> **Problem statement**
Leave out the pictures and set down exactly the lines from the start of the listing through the one with "struct(obj('trim_15', bm, 'blackbow'), 'black", both included.
**** The records ****
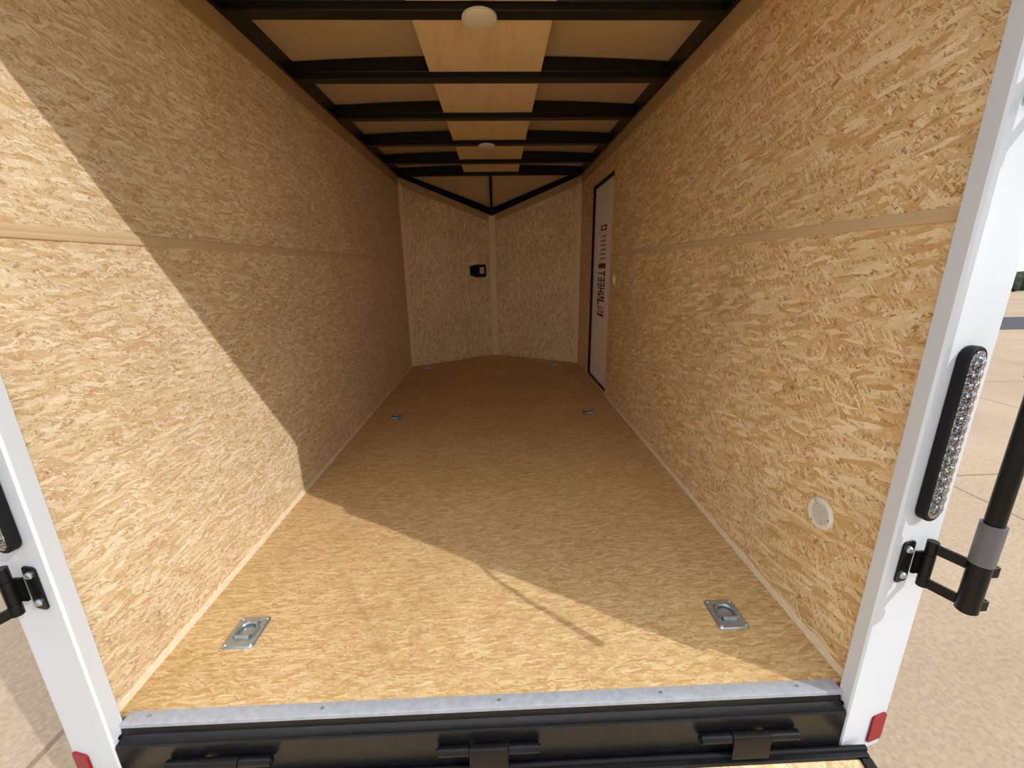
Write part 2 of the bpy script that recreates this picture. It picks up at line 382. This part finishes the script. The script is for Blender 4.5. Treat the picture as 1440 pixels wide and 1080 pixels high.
# ------------------------------------------------------------------ black roof steel
bm = nb(); box(bm, (0.0, -0.05, H2), (0.026, L, HR)); struct(obj('trim_11', bm, 'blackbow'), 'black top rail of the left wall')
bm = nb(); box(bm, (W-0.026, -0.05, H2), (W, L, HR)); struct(obj('trim_12', bm, 'blackbow'), 'black top rail of the right wall')
for k, x0 in ((13, 0.0), (14, W)):
    bm = nb(); prism(bm, [(x0, L-0.02, H2), (CX, L+NO-0.03, ZN2), (CX, L+NO-0.03, ZN2+0.085), (x0, L-0.02, H2+0.05)], (0, 0.04, 0))
    struct(obj('trim_%d' % k, bm, 'blackbow'), 'black sloping rail over the %s nose wall' % ('left' if k == 13 else 'right'))
bm = nb(); prism(bm, [(CX-0.016, L+0.06, H2+0.012), (CX+0.016, L+0.06, H2+0.012), (CX+0.016, L+NO-0.03, ZN2+0.018), (CX-0.016, L+NO-0.03, ZN2+0.018)], (0, 0, 0.03))
struct(obj('trim_15', bm, 'blackbow'), 'black ridge bar down the middle of the nose ceiling')

BY = [1.10, 1.70, 2.295, 2.91, 3.525, 4.06]; BWD = 0.070
def bow_mesh():
    bm = nb(); n = 20; x0, x1 = 0.0265, W-0.0265; h = BWD/2; rows = []; LP = 0.027
    for i in range(n+1):
        x = x0+(x1-x0)*i/n; zt = roofz(x)-H2-0.004
        # rear lip, rear face, underside with a rolled edge
        prof = [(-h-0.006, zt), (-h-0.006, LP+0.004), (-h-0.003, LP), (-h, LP), (-h, 0.004), (-h+0.004, 0), (h-0.004, 0), (h, 0.004), (h, LP), (h+0.003, LP), (h+0.006, LP+0.004), (h+0.006, zt)]
        rows.append([bm.verts.new((x-CX, y, z)) for y, z in prof])
    for a, b in zip(rows, rows[1:]):
        m = len(a)
        for k in range(m): bm.faces.new((a[k], a[(k+1) % m], b[(k+1) % m], b[k]))
    bm.faces.new(rows[0]); bm.faces.new(rows[-1])
    return bm
names = ['black steel roof bow nearest the open rear, carrying the nearer round lamp',
         'black steel roof bow, second from the open rear, ahead of the nearer round lamp',
         'black steel roof bow, third from the open rear, with no lamp on it',
         'black steel roof bow, fourth from the open rear, carrying the farther round lamp',
         'black steel roof bow just ahead of the farther round lamp, fifth from the rear',
         'black steel roof bow farthest in, at the base of the pointed nose ceiling']
b0 = obj('roof_bow', bow_mesh(), 'blackbow', loc=(CX, BY[0], H2)); tag(b0, names[0], 'roof beam', 'roof bows across the ceiling')
for y, nm in zip(BY[1:], names[1:]):
    b = b0.copy(); C.objects.link(b); b.location = (CX, y, H2); b['label'] = nm
PX0, PX1 = 0.715, 1.292
pn = ['pale plywood ceiling panel behind the nearer lamp, cut by the top edge of the view',
      'largest fully seen plywood ceiling panel, just ahead of the nearer round lamp',
      'plywood ceiling panel between the second and third roof bows',
      'plywood ceiling panel just behind the farther round lamp',
      'plywood ceiling panel just ahead of the farther round lamp',
      'smallest plywood ceiling panel, last one before the pointed nose ceiling']
edges = [0.50]+BY
for i in range(6):
    y0, y1 = edges[i]+BWD/2+0.0065, edges[i+1]-BWD/2-0.0065
    bm = nb(); box(bm, (PX0-CX, -(y1-y0)/2, 0), (PX1-CX, (y1-y0)/2, 0.009))
    o = obj('ceiling_panel', bm, 'ply', loc=(CX+0.004, (y0+y1)/2, H2+0.0275))
    tag(o, pn[i], 'ceiling panel', 'plywood panels down the middle of the ceiling')

def lamp(loc, label):
    t = thing('ceiling_lamp', label, 'lamp', loc, group='round lamps on the ceiling')
    obj('lamp_base', lathe(nb(), [(0.0, 0), (0.064, 0), (0.069, -0.003), (0.070, -0.012), (0.066, -0.016), (0.060, -0.016)], 48), 'plastic', t)
    obj('diffuser', lathe(nb(), [(0.061, -0.0155), (0.059, -0.018), (0.050, -0.0205), (0.030, -0.0225), (0.0, -0.023)], 48), 'diffuser', t)
    return t
lp = lamp((0.997, 1.100, H2), 'round white ceiling lamp nearer the open rear, larger in view')
dup(lp, (0.985, 2.905, H2), 'round white ceiling lamp farther in, smaller in view')

# ------------------------------------------------------------------ side door
bm = nb(); box(bm, (W+0.020, DY0+0.006, DZ0+0.006), (W+0.055, DY1-0.016, DZ1-0.02))
dr = obj('door_1', bm, 'door'); struct(dr, 'narrow white side door with dark printed lettering')
bm = nb(); g = 0.016
box(bm, (W-0.002, DY1-g, DZ0), (W+0.056, DY1+0.004, DZ1+0.003)); box(bm, (W-0.002, DY0, DZ1-0.02), (W+0.056, DY1-g, DZ1+0.003)); box(bm, (W-0.002, DY0, DZ0-0.003), (W+0.056, DY1-g, DZ0+0.006))
box(bm, (W+0.014, DY0-0.003, DZ0), (W+0.056, DY0+0.005, DZ1))
o = obj('door_gasket', bm, 'rubber', dr); o['label'] = 'black rubber gasket'
xk = W+0.0196
def marks(name, mat, z0, z1, kind, y0=2.985, y1=3.245):
    bm = nb(); th = (xk-0.0006, xk+0.0006)
    def r(a, b, c, d): box(bm, (th[0], y0+(y1-y0)*a, z0+(z1-z0)*c), (th[1], y0+(y1-y0)*b, z0+(z1-z0)*d))
    if kind == 'solid': r(0, 1, 0, 1)
    elif kind == 'ring': r(0, 1, 0, .25); r(0, 1, .75, 1); r(0, .2, .25, .75); r(.8, 1, .25, .75)
    elif kind == 'E': r(0, 1, 0, .22); r(0, .18, .22, 1); r(.42, .6, .22, 1); r(.82, 1, .22, 1)
    elif kind == 'T': r(.2, 1, .38, .64); r(.0, .2, 0, 1)
    elif kind == 'H': r(0, 1, 0, .25); r(0, 1, .75, 1); r(.4, .6, .25, .75)
    elif kind == 'L': r(0, 1, .7, 1); r(.78, 1, 0, .7)
    elif kind == 'N': r(0, 1, 0, .2); r(0, 1, .8, 1); r(0, .35, .2, .5); r(.3, .7, .4, .6); r(.65, 1, .5, .8)
    elif kind == 'lines':
        for k in range(6): r(.05+.02*(k % 2), .96-.05*(k % 3), k/6, k/6+.07)
    return obj(name, bm, mat, dr)
def zt(v): return 1.12-(v-495)/(945-495)*(1.12-0.80)    # running height of the print, top to bottom
marks('printed_mark', 'ink', 1.435, 1.480, 'ring', 2.99, 3.20)
marks('printed_small_text', 'inkpale', 1.185, 1.415, 'lines', 2.99, 3.20)
marks('printed_mark', 'ink', 1.105, 1.150, 'solid')
zz = 1.085
for kd, hh, mt in (('T', .05, 'inkdark'), ('E', .038, 'inkdark'), ('E', .038, 'inkdark'), ('H', .045, 'inkdark'), ('N', .045, 'ink'), ('L', .055, 'inkdark'), ('N', .06, 'inkpale'), ('solid', .022, 'ink')):
    marks('printed_letter', mt, zz-hh, zz, kd); zz -= hh+0.009
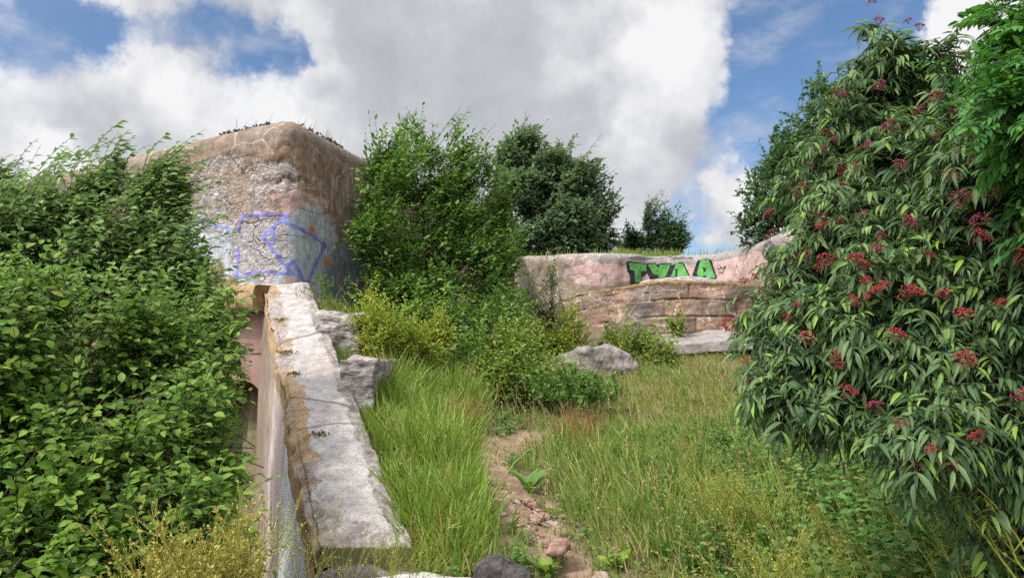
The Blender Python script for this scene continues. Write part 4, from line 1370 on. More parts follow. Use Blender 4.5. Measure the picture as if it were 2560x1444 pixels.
shrub("bramble", "dark green bramble thicket below the tall shrub and left of the curved wall", "bush", (-0.6, 12.6, 1.5),
      [E(1160, 830, 130, 75, 12.0, 0.5), E(1260, 790, 90, 60, 12.9, 0.5), E(1060, 790, 80, 40, 11.8, 0.4), E(1180, 900, 110, 50, 11.0, 0.5)],
      900, SMALL, 0.095, 9, 0.4, L_TALL, M_WOODD, 109, up=0.3, droop=0.2, shell=0.2, nlimb=40, limb_r=0.014, trunks=0, spread=0.5, gap=-0.9, parts=('stems', 'foliage'))
shrub("bramble", "light green bramble mound in front of the boulder's low end", "bush", (0.0, 10.4, 0.85),
      [E(1260, 900, 110, 80, 11.0, 0.5), E(1210, 950, 70, 70, 10.3, 0.4), E(1330, 960, 100, 70, 10.4, 0.5), E(1290, 850, 70, 45, 11.8, 0.4), E(1420, 960, 60, 45, 10.6, 0.3)],
      1150, SMALL, 0.07, 10, 0.3, L_BRAM, M_STEM, 110, up=0.35, droop=0.2, shell=0.2, nlimb=50, limb_r=0.01, trunks=0, spread=0.5, gap=-0.9, parts=('stems', 'foliage'))
shrub("sapling_bush", "yellowish young bush growing at the left end of the brown curved wall", "bush", (1.35, 15.2, 1.5),
      [E(1420, 830, 50, 55, 15.4, 0.4), E(1400, 870, 60, 40, 14.9, 0.4), E(1345, 850, 40, 40, 15.0, 0.4)],
      420, SMALL, 0.08, 12, 0.4, L_YEL, M_STEM, 111, up=0.8, shell=0.15, nlimb=30, limb_r=0.012, trunks=0, spread=0.25, gap=-0.9, parts=('stems', 'foliage'))
shrub("sapling_bush", "low green bush between the boulder and the leaning grey slab", "bush", (2.4, 13.9, 1.45),
      [E(1600, 870, 75, 55, 14.0, 0.4), E(1540, 850, 50, 40, 14.9, 0.3), E(1650, 890, 55, 45, 13.6, 0.3), E(1690, 810, 24, 32, 15.6, 0.25)],
      560, SMALL, 0.08, 10, 0.36, L_BRAM, M_STEM, 112, up=0.6, shell=0.15, nlimb=40, limb_r=0.012, trunks=0, spread=0.35, gap=-0.9, parts=('stems', 'foliage'))
shrub("bare_sapling", "sparse dark sapling with thin twigs before the parapet's left end", "sapling", (1.0, 16.5, 1.8),
      [E(1330, 740, 65, 70, 16.5, 0.4), E(1380, 700, 36, 50, 16.5, 0.3), E(1290, 780, 45, 40, 16.3, 0.3)],
      110, SMALL, 0.09, 6, 0.6, L_TALL, M_WOODD, 113, up=0.4, wind=0.2, shell=0.1, nlimb=46, limb_r=0.022, trunks=0, spread=0.15, gap=-1.5, parts=('stems', 'foliage'))


# compound-leaved plants
def pinnate(base, axis, normal, length, pairs, leaflet, tpl, rng, droop, g, width=1.0, first=0.3, wood=None):
    n = len(base)
    axis = nrm(axis)
    side = nrm(np.cross(axis, normal))
    length = length * rng.uniform(0.55, 1.3, n)
    dn = np.array((0, 0, -1.0))
    for k in range(pairs + 1):
        t = first + (1 - first) * k / pairs
        pos = base + axis * (length * t)[:, None] + dn * (droop * length * t * t * 0.8)[:, None]
        for sg in ((1, -1) if k < pairs else (0,)):
            ax = axis * (0.62 if sg else 1.0) + side * sg * 1.05 + dn * droop * (0.6 + 0.8 * t) + rng.normal(size=(n, 3)) * 0.1
            nm = normal + rng.normal(size=(n, 3)) * 0.22 + side * sg * 0.25
            v, f = leaves(tpl, pos, ax, nm, leaflet * length / length.mean() * rng.uniform(0.8, 1.15, n) * (0.85 + 0.2 * math.sin(math.pi * t)), width)
            g.add(v, f)
    if wood is not None:
        ts = np.linspace(0, 1, 4)
        pth = base[:, None] + axis[:, None] * (length[:, None] * ts)[..., None] + dn * (droop * 0.8 * length[:, None] * ts ** 2)[..., None]
        v, q = tubes(pth, np.broadcast_to(np.array((0.0022, 0.0018, 0.0014, 0.0008)), (n, 4)), 3)
        wood.add(v, q)


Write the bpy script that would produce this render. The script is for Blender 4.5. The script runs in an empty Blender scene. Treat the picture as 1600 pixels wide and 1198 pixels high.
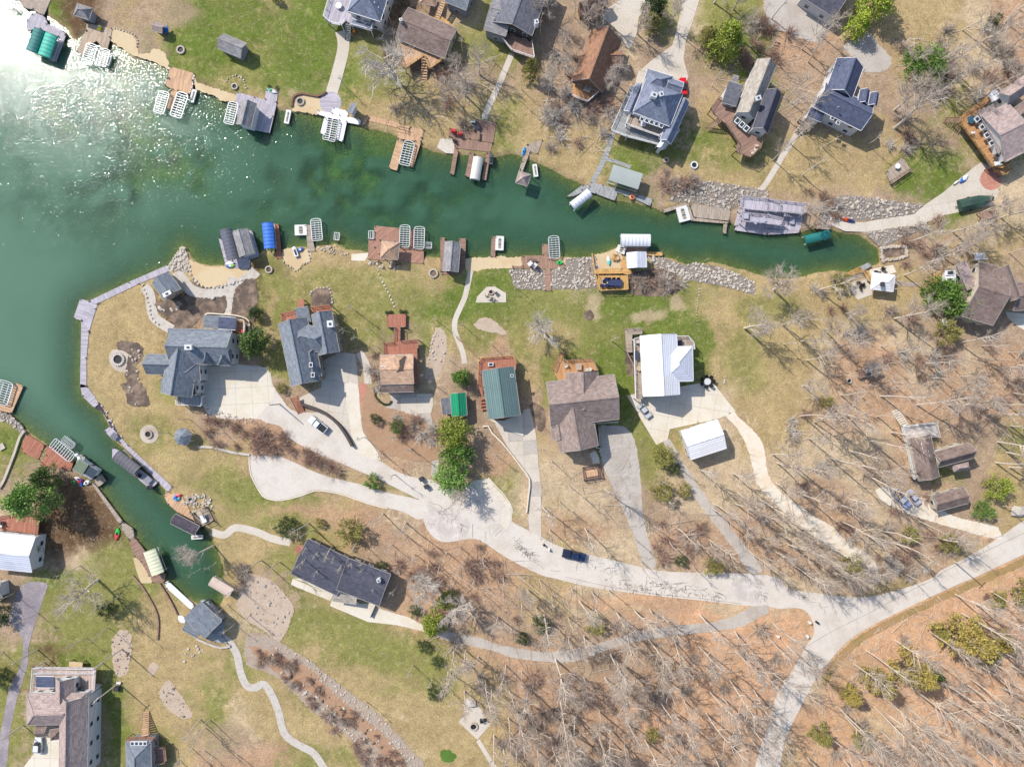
import bpy, bmesh, math, random
import numpy as np
from mathutils import Vector, Matrix
random.seed(7); np.random.seed(7)
R=math.radians
scene=bpy.context.scene
COL=scene.collection
# ------------------------------------------------------------------ camera, sky, sun, exposure
H=175.0; F=1066.0
cam=bpy.data.cameras.new('camera'); camo=bpy.data.objects.new('camera',cam); COL.objects.link(camo)
camo.location=(0,0,H); cam.lens=36*F/1600; cam.sensor_width=36; cam.clip_end=3000; cam.clip_start=1
scene.camera=camo
SUN_EL=44.8; SUN_AZ=-49.5          # from +Y towards -X
world=bpy.data.worlds.new('World'); scene.world=world; world.use_nodes=True
wn=world.node_tree; sky=wn.nodes.new('ShaderNodeTexSky'); sky.sky_type='NISHITA'; sky.sun_disc=False
sky.sun_elevation=R(SUN_EL); sky.sun_rotation=R(SUN_AZ)
bg=wn.nodes['Background']; bg.inputs[1].default_value=0.15; wn.links.new(sky.outputs[0],bg.inputs[0])
sl=bpy.data.lights.new('sun','SUN'); sl.energy=3.7; sl.angle=R(0.5); sl.color=(1.0,0.955,0.88)
so=bpy.data.objects.new('sun',sl); COL.objects.link(so); so.location=(-80,80,120)
sd=Vector((math.sin(R(SUN_AZ))*math.cos(R(SUN_EL)),math.cos(R(SUN_AZ))*math.cos(R(SUN_EL)),math.sin(R(SUN_EL))))
so.rotation_euler=(-sd).to_track_quat('-Z','Y').to_euler()
scene.view_settings.view_transform='Standard'; scene.view_settings.look='None'
scene.view_settings.exposure=0.68; scene.view_settings.gamma=1
try: scene.view_settings.use_curve_mapping=False
except Exception: pass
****
> **The response**
Write part 2 of the bpy script that recreates this picture. It picks up at line 382. This part finishes the script. The script is for Blender 4.5. Treat the picture as 1440 pixels wide and 1080 pixels high.
# ------------------------------------------------------------------ black roof steel
bm = nb(); box(bm, (0.0, -0.05, H2), (0.026, L, HR)); struct(obj('trim_11', bm, 'blackbow'), 'black top rail of the left wall')
bm = nb(); box(bm, (W-0.026, -0.05, H2), (W, L, HR)); struct(obj('trim_12', bm, 'blackbow'), 'black top rail of the right wall')
for k, x0 in ((13, 0.0), (14, W)):
    bm = nb(); prism(bm, [(x0, L-0.02, H2), (CX, L+NO-0.03, ZN2), (CX, L+NO-0.03, ZN2+0.085), (x0, L-0.02, H2+0.05)], (0, 0.04, 0))
    struct(obj('trim_%d' % k, bm, 'blackbow'), 'black sloping rail over the %s nose wall' % ('left' if k == 13 else 'right'))
bm = nb(); prism(bm, [(CX-0.016, L+0.06, H2+0.012), (CX+0.016, L+0.06, H2+0.012), (CX+0.016, L+NO-0.03, ZN2+0.018), (CX-0.016, L+NO-0.03, ZN2+0.018)], (0, 0, 0.03))
struct(obj('trim_15', bm, 'blackbow'), 'black ridge bar down the middle of the nose ceiling')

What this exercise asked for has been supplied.